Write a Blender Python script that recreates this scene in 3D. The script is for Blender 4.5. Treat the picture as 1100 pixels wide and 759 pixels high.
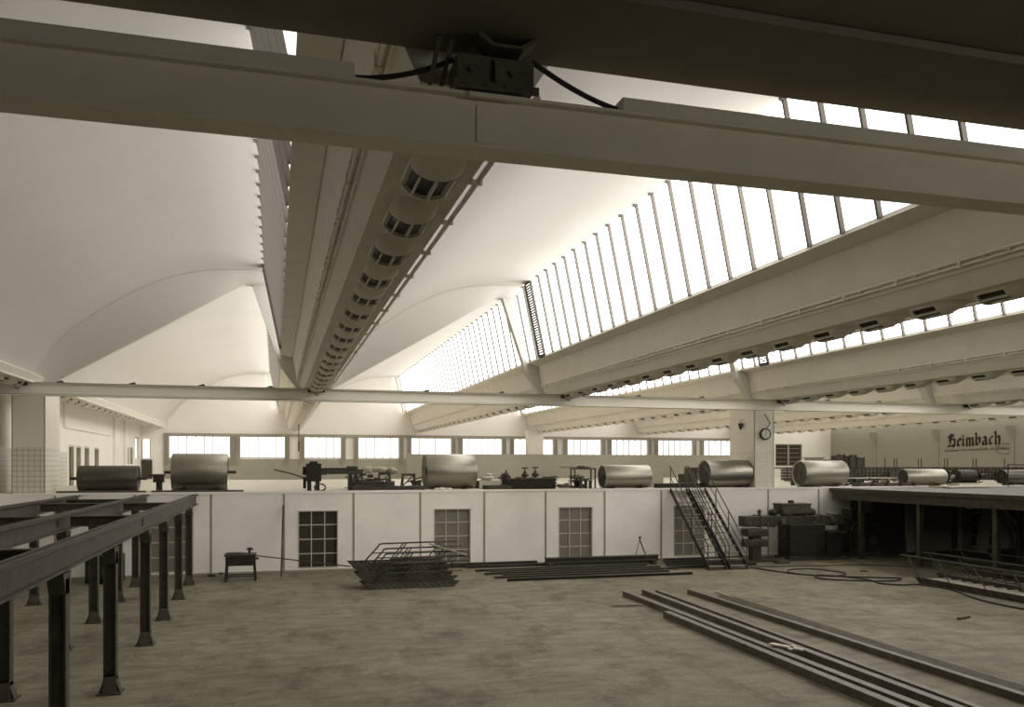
import bpy, bmesh, math, random
from mathutils import Vector, Matrix
random.seed(7)
D = bpy.data
for o in list(D.objects): D.objects.remove(o)
S = bpy.context.scene
COL = S.collection
PI = math.pi

# ------------------------------------------------------------------ camera, world, exposure
cd = D.cameras.new('camera'); cam = D.objects.new('camera', cd); COL.objects.link(cam)
cam.location = (0, 0, 3.87)
cam.rotation_euler = (PI/2, 0, -0.274)
cd.sensor_fit = 'HORIZONTAL'; cd.sensor_width = 36; cd.lens = 36*904.4/1100
cd.shift_y = (499.6-379.5)/1100
cd.clip_start = 0.05; cd.clip_end = 300
S.camera = cam
W = D.worlds.new('overcast'); S.world = W; W.use_nodes = True
W.node_tree.nodes['Background'].inputs[0].default_value = (0.9, 0.9, 0.88, 1)
W.node_tree.nodes['Background'].inputs[1].default_value = 1.0
S.view_settings.view_transform = 'Standard'; S.view_settings.look = 'None'
S.view_settings.gamma = 1.0; S.view_settings.use_curve_mapping = False
S.view_settings.exposure = 0.3
# daylight given as glow by the frosted roof glazing: near section (dimmed to darken the shells there), middle, far
GLASS_NEAR, GLASS_MID, GLASS_FAR = 2.2, 4.3, 3.2
GLASS_FIRST = (1.1, 2.2, 3.0)   # the strip over the first valley is set duller to darken the shell beside it
GLASS_WALL = 1.5
try:
    S.cycles.max_bounces = 12; S.cycles.diffuse_bounces = 8; S.cycles.sample_clamp_indirect = 8
except Exception: pass

# ------------------------------------------------------------------ materials
def mat(name, col, rough=0.8, metal=0.0, var=0.0, scale=3.0, bump=0.0, stretch=(1, 1, 1)):
    m = D.materials.new(name); m.use_nodes = True
    nt = m.node_tree; b = nt.nodes['Principled BSDF']
    b.inputs['Base Color'].default_value = (*col, 1)
    b.inputs['Roughness'].default_value = rough; b.inputs['Metallic'].default_value = metal
    b.inputs['Specular IOR Level'].default_value = 0.3
    if var or bump:
        tc = nt.nodes.new('ShaderNodeNewGeometry')
        mp = nt.nodes.new('ShaderNodeMapping'); mp.inputs['Scale'].default_value = stretch
        nt.links.new(tc.outputs['Position'], mp.inputs['Vector'])
        n = nt.nodes.new('ShaderNodeTexNoise'); n.inputs['Scale'].default_value = scale
        n.inputs['Detail'].default_value = 8; n.inputs['Roughness'].default_value = 0.65
        nt.links.new(mp.outputs[0], n.inputs['Vector'])
        r = nt.nodes.new('ShaderNodeValToRGB')
        r.color_ramp.elements[0].position = 0.3; r.color_ramp.elements[1].position = 0.7
        r.color_ramp.elements[0].color = (*[c*(1-var) for c in col], 1)
        r.color_ramp.elements[1].color = (*[min(1, c*(1+var)) for c in col], 1)
        nt.links.new(n.outputs['Fac'], r.inputs['Fac']); nt.links.new(r.outputs[0], b.inputs['Base Color'])
        if bump:
            bm = nt.nodes.new('ShaderNodeBump'); bm.inputs['Strength'].default_value = bump
            bm.inputs['Distance'].default_value = 0.02
            nt.links.new(n.outputs['Fac'], bm.inputs['Height']); nt.links.new(bm.outputs[0], b.inputs['Normal'])
    return m
def emis(name, col, st):
    m = D.materials.new(name); m.use_nodes = True
    nt = m.node_tree; b = nt.nodes['Principled BSDF']
    b.inputs['Base Color'].default_value = (.5, .48, .44, 1); b.inputs['Roughness'].default_value = .5
    b.inputs['Emission Color'].default_value = (*col, 1); b.inputs['Emission Strength'].default_value = st
    return m
def tile(name, col, line, size, axes):
    m = mat(name, col, 0.35); nt = m.node_tree; b = nt.nodes['Principled BSDF']
    g = nt.nodes.new('ShaderNodeNewGeometry'); sp = nt.nodes.new('ShaderNodeSeparateXYZ'); cb = nt.nodes.new('ShaderNodeCombineXYZ')
    nt.links.new(g.outputs['Position'], sp.inputs[0])
    if len(axes) == 3:
        ad = nt.nodes.new('ShaderNodeMath'); ad.operation = 'ADD'
        nt.links.new(sp.outputs['X'], ad.inputs[0]); nt.links.new(sp.outputs['Y'], ad.inputs[1])
        nt.links.new(ad.outputs[0], cb.inputs['X'])
    else: nt.links.new(sp.outputs[axes[0]], cb.inputs['X'])
    nt.links.new(sp.outputs[axes[-1]], cb.inputs['Y'])
    t = nt.nodes.new('ShaderNodeTexBrick'); t.offset = 0; t.inputs['Scale'].default_value = 1
    t.inputs['Color1'].default_value = (*col, 1); t.inputs['Color2'].default_value = (*[c*.94 for c in col], 1)
    t.inputs['Mortar'].default_value = (*line, 1); t.inputs['Mortar Size'].default_value = 0.012
    t.inputs['Brick Width'].default_value = size; t.inputs['Row Height'].default_value = size
    nt.links.new(cb.outputs[0], t.inputs['Vector']); nt.links.new(t.outputs['Color'], b.inputs['Base Color'])
    return m

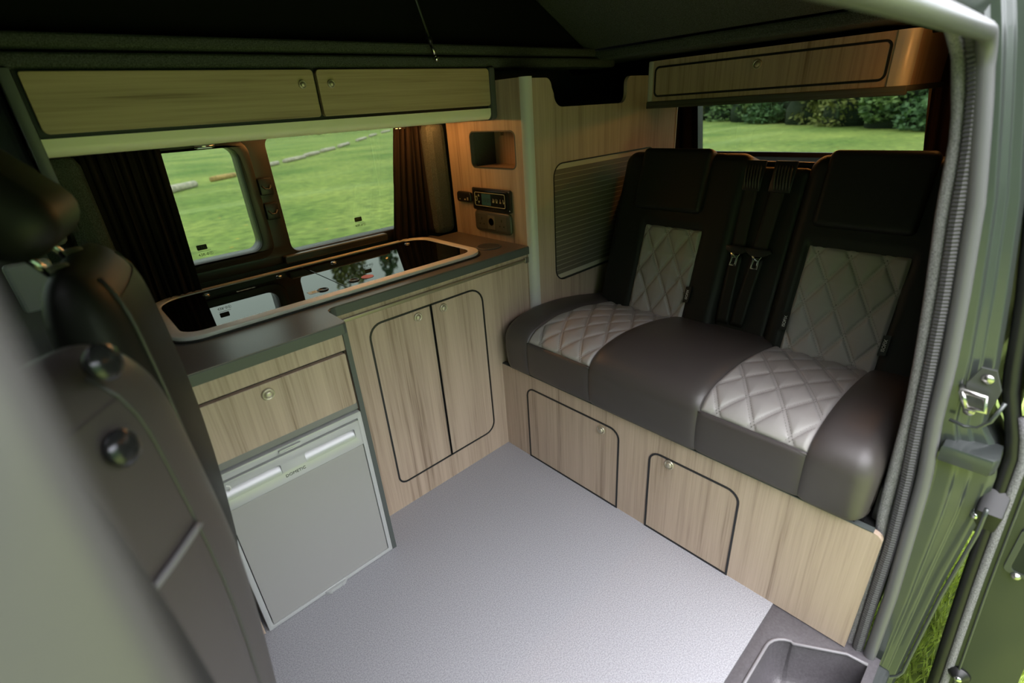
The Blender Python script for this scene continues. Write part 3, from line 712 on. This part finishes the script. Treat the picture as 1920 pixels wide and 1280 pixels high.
for y0, y1, k in SEGS:
    n = 26 if k == 'b' else 20
    ys += [y0+(y1-y0)*(.5-.5*cos(pi*i/n)) for i in range(n)]
ys.append(1.322)
ss = [PS[-1]*i/90 for i in range(91)]
b = MB()
def sp(y, s, h):
    p, n = prof_at(s); q = p+n*h
    return Vector((q.x, y, q.y))
b.grid(len(ys), len(ss), lambda u, v: sp(ys[round(u*(len(ys)-1))], ss[round(v*90)], seat_h(ys[round(u*(len(ys)-1))], ss[round(v*90)])))
def endcap(y):
    pts = [sp(y, s, seat_h(y, s)) for s in ss]+[Vector((1.72, y, .402))]
    b.poly(pts, [tuple(range(len(pts)))])
endcap(.095); endcap(1.322)
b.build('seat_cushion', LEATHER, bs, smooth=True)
def qh(u, v, du=.092, dv=.150, u0=0., v0=0.):
    """height of diamond quilting with twin stitched grooves (u, v in metres)"""
    a = (u-u0)/du+(v-v0)/dv; c = (u-u0)/du-(v-v0)/dv
    k = 1/sqrt(1/du**2+1/dv**2)
    da = abs(a-round(a))*k; dc = abs(c-round(c))*k
    d = min(da, dc); h = .0100*(1-exp(-d/.013))
    h -= .0026*exp(-((d-.0040)/.0014)**2)
    return h
for y0, y1, uo in ((.237, .512, .373), (.895, 1.185, 1.035)):
    b = MB(); nu = int((y1-y0)/.0026); s1 = PS[-1]-.04; nv = int((s1-SQ)/.0032)
    def f(u, v):
        y = y0+(y1-y0)*u; s = SQ+(s1-SQ)*v; e = min(u*(y1-y0), (1-u)*(y1-y0), (s-SQ)*1.2)
        h = -.004+qh(y, s, .092, .155, uo, SQ+.02)*.72*min(1, e/.012)-.003*exp(-e/.003)
        return sp(y, s, h)
    b.grid(nu, nv, f); b.build('quilted_seat_panel', QUILT, bs, smooth=True)['label'] = 'stone-grey quilted leather seat panel'
    MB().tube([sp(y0+(y1-y0)*i/20, SQ-.002, .001) for i in range(21)], .0025, 6).build('piping', LEATHER, bs, smooth=True)
    MB().tube([sp(y0, SS, -.001) for SS in [.03+(SQ-.03)*i/14 for i in range(15)]], .0015, 5).build('seam', SEAM, bs, smooth=True)
    MB().tube([sp(y1, SS, -.001) for SS in [.03+(SQ-.03)*i/14 for i in range(15)]], .0015, 5).build('seam', SEAM, bs, smooth=True)
MB().box(1.14, 1.70, .115, 1.30, .3985, .412).build('seat_frame', BLACK, bs)

BO = Vector((1.625, 0, .545)); BD = Vector((.180, 0, .600)).normalized(); BN = Vector((-BD.z, 0, BD.x))
def bpnt(y, s, h): return BO+Vector((0, y, 0))+BD*s+BN*h
def cushion(y0, y1, s0, s1, h0, T, r, R, name, mat, nu=40, nv=50, back=-.11, fn=None, parent=None, edges=(1, 1, 1, 1)):
    """rounded pad lying on the backrest plane; r = roll radius of the rim, R = corner radius"""
    b = MB(); cy, cs, hw, hh = (y0+y1)/2, (s0+s1)/2, (y1-y0)/2, (s1-s0)/2
    def f(u, v):
        # cosine spacing for dense rims, then pull corners on to the rounded outline
        a = -cos(pi*u); c = -cos(pi*v); y = a*hw; s = c*hh
        qx, qy = abs(y)-(hw-R), abs(s)-(hh-R)
        if qx > 0 and qy > 0:
            # squircle-like mapping inside the corner square
            m = max(qx, qy); l = sqrt(qx*qx+qy*qy); kx, ky = qx*m/l, qy*m/l
            y = math.copysign(hw-R+kx, y); s = math.copysign(hh-R+ky, s); d = R-m
        else: d = min(hw-abs(y), hh-abs(s))
        z = T if d >= r else T-r+sqrt(max(0, r*r-(r-d)**2))
        if fn: z += fn(cy+y, cs+s, d)
        return bpnt(cy+y, cs+s, h0+z)
    b.grid(nu, nv, f)
    # skirt down to the back
    n1, n2 = nu-1, nv-1
    rim = [f(i/n1, 0) for i in range(nu)]+[f(1, j/n2) for j in range(1, nv)]+[f(1-i/n1, 1) for i in range(1, nu)]+[f(0, 1-j/n2) for j in range(1, nv-1)]
    bk = [p-BN*((p-BO).dot(BN)-back) for p in rim]; N = len(rim)
    b.poly(rim+bk, [(i, (i+1) % N, N+(i+1) % N, N+i) for i in range(N)]+[tuple(range(N, 2*N))])
    bmesh.ops.remove_doubles(b.bm, verts=b.bm.verts[:], dist=1e-5)
    return b.build(name, mat, parent or bs, ang=60)
def bol(yq0, yq1, sq1, dep):
    def fn(y, s, d):
        # recess under the quilted panel, shoulders beside it
        e = min(y-yq0, yq1-y, sq1-s)
        if e > -.012: return -dep*min(1, (e+.012)/.014)
        return 0
    return fn
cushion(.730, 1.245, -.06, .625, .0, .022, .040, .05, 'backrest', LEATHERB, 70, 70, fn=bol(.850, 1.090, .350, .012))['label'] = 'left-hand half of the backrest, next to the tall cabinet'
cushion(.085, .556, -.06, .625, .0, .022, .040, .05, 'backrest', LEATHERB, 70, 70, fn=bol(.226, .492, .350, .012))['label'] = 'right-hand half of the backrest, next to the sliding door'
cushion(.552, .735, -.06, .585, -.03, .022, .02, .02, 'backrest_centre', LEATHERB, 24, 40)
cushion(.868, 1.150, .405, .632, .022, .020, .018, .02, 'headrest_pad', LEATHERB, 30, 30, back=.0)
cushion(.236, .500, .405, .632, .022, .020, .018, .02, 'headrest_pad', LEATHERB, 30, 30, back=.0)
for y0, y1, uo in ((.850, 1.090, .985), (.226, .492, .372)):
    b = MB(); nu = int((y1-y0)/.0026); nv = int(.37/.0028)
    def f(u, v):
        y = y0+(y1-y0)*u; s = -.02+.370*v; e = min(u*(y1-y0), (1-u)*(y1-y0), (1-v)*.37)
        return bpnt(y, s, .013+qh(y, s, .090, .152, uo, .02)*min(1, e/.010)-.004*exp(-e/.003)-.01*max(0, .03-s-.02)/.03)
    b.grid(nu, nv, f); b.build('quilted_back_panel', QUILT, bs, smooth=True)['label'] = 'stone-grey quilted leather back panel'
STITCH = P('stitch_thread', (.13, .12, .115), .6)
def stitches(name, y0, y1, s0, s1, du, dv, u0, v0, pt, amp):
    b = MB()
    for sg in (1, -1):
        k0 = math.floor(min((y0-u0)/du+sg*(s_-v0)/dv for s_ in (s0, s1)))-1; k1 = math.ceil(max((y1-u0)/du+sg*(s_-v0)/dv for s_ in (s0, s1)))+1
        for k in range(k0, k1+1):
            for off in (-.0042, .0042):
                c = k+off*sqrt(1/du**2+1/dv**2); t = s0+.006
                while t < s1-.008:
                    y = u0+du*(c-sg*(t-v0)/dv); y2 = u0+du*(c-sg*(t+.0046-v0)/dv)
                    if y0+.006 < y < y1-.006 and y0+.006 < y2 < y1-.006:
                        p, q = pt(y, t), pt(y2, t+.0046); d = (q-p).normalized(); sd_ = d.cross(amp(t)).normalized()*.0007; up_ = amp(t)*.0006
                        b.poly([p-sd_, p+sd_, q+sd_, q-sd_, p+up_, q+up_], [(0, 4, 5, 3), (1, 2, 5, 4)])
                    t += .0072
    return b.build(name, STITCH, bs)
for y0, y1, uo in ((.850, 1.090, .985), (.226, .492, .372)):
    stitches('stitching', y0, y1, 0., .345, .090, .152, uo, .02, lambda y, s: bpnt(y, s, .0133+qh(y, s, .090, .152, uo, .02)), lambda s: BN)
for y0, y1, uo in ((.237, .512, .373), (.895, 1.185, 1.035)):
    stitches('stitching', y0, y1, SQ+.004, PS[-1]-.06, .092, .155, uo, SQ+.02, lambda y, s: sp(y, s, -.0037+.72*qh(y, s, .092, .155, uo, SQ+.02)), lambda s: (lambda n_: Vector((n_.x, 0, n_.y)))(prof_at(s)[1]))
for y, s, dy in ((.846, .115, .013), (.497, .102, .012), (.224, .098, .012)):
    m = MB(); q = [bpnt(y-dy/1.0, s-.030, .030), bpnt(y+dy*.6, s-.034, .030), bpnt(y+dy*.6, s+.026, .030), bpnt(y-dy, s+.030, .030)]
    m.poly(q+[p-BN*.004 for p in q], [(0, 1, 2, 3), (7, 6, 5, 4), (0, 1, 5, 4), (1, 2, 6, 5), (2, 3, 7, 6), (3, 0, 4, 7)])
    tg = m.build('tag', BLACK, bs)
    text('tag_lettering', 'ISOFIX', .0125, bpnt(y-dy*.2, s-.002, .0304), BD, (0, 1, 0), WHITE, tg, .0003)
# recliner hardware at the right-hand end of the seat
m = MB(); m.tube([(1.235+.016*cos(a/14*2*pi), .088, .475+.016*sin(a/14*2*pi)) for a in range(14)], .005, 8, closed=True); m.tube([(1.24, .092, .49), (1.30, .086, .53), (1.36, .09, .54)], .006, 8)
m.build('recline_handle', CHROME, bs, smooth=True)
m = MB(); m.box(1.17, 1.75, .070, .094, .40, .50, .01); m.build('side_cover', BLACK, bs, ang=40)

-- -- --

# Objective
Find each line holding "LEATHERB". Copy it out.

# Answer to this exercise
cushion(.730, 1.245, -.06, .625, .0, .022, .040, .05, 'backrest', LEATHERB, 70, 70, fn=bol(.850, 1.090, .350, .012))['label'] = 'left-hand half of the backrest, next to the tall cabinet'
cushion(.085, .556, -.06, .625, .0, .022, .040, .05, 'backrest', LEATHERB, 70, 70, fn=bol(.226, .492, .350, .012))['label'] = 'right-hand half of the backrest, next to the sliding door'
cushion(.552, .735, -.06, .585, -.03, .022, .02, .02, 'backrest_centre', LEATHERB, 24, 40)
cushion(.868, 1.150, .405, .632, .022, .020, .018, .02, 'headrest_pad', LEATHERB, 30, 30, back=.0)
cushion(.236, .500, .405, .632, .022, .020, .018, .02, 'headrest_pad', LEATHERB, 30, 30, back=.0)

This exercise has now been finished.